When you build a character, the key is defining three goals for them. Each is set within a specific domain, and they are intended to be in conflict (at least potentially). One is something personal that the character wants. One is something to do with your family. The final one is a hero, someone that the character respects or wishes to follow in the footsteps of.
The hero influence is the way that generations are connected - after the first episode, the characters from previous episodes will return as hero influences for the new characters.
Game play is described with aggressive scene-framing, with the GM setting up each scene so that it pushes towards a choice between the three influences for at least one character. When it comes to conflict, the player must choose which one the character goes with, and rolls against the corresponding influence score.
Passions change when a character fails and calls for a re-roll. Re-rolls are always allowed, but they cause the character's passions to become more extreme. The three influence scores always add up to 100, and each re-roll has you add to one (and thus subtract from the others). However, you may reorganize the scores after any change. So you can adjust what your character feels in a fairly extreme manner as play goes on - maybe the hero abandons their quest to regain the throne in a desire for glory in battle, for example.

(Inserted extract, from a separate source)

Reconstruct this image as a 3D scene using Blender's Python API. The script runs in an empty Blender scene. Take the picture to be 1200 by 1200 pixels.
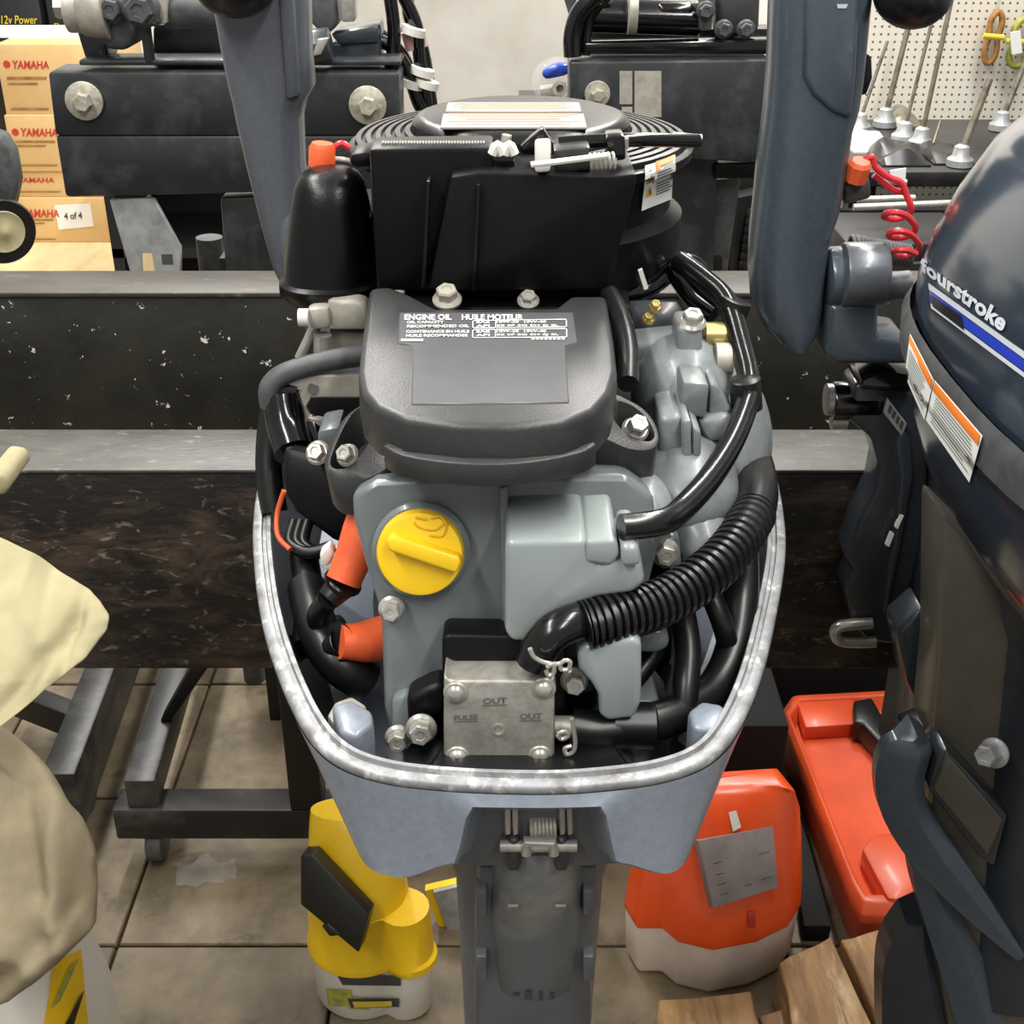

This all stops when you reach 100 in one of the influences (and so 0 in the others). At this point, the character's story is done, and you get to describe how their life went, with the (now permanent) choice made.
So it seems like the game is about passionate, epic stories of larger than life characters making larger than life choices about how to live. Each episode is short (that is, you are expected to play through each generation in a session or two). I get a real feeling that the game will come into its own as you play through many generations and build up a history of the nations that have been guided by your heroes.
Play reports I've read seem to confirm that the individual stories work as I expect, but I don't recall seeing any that have gone over the generations.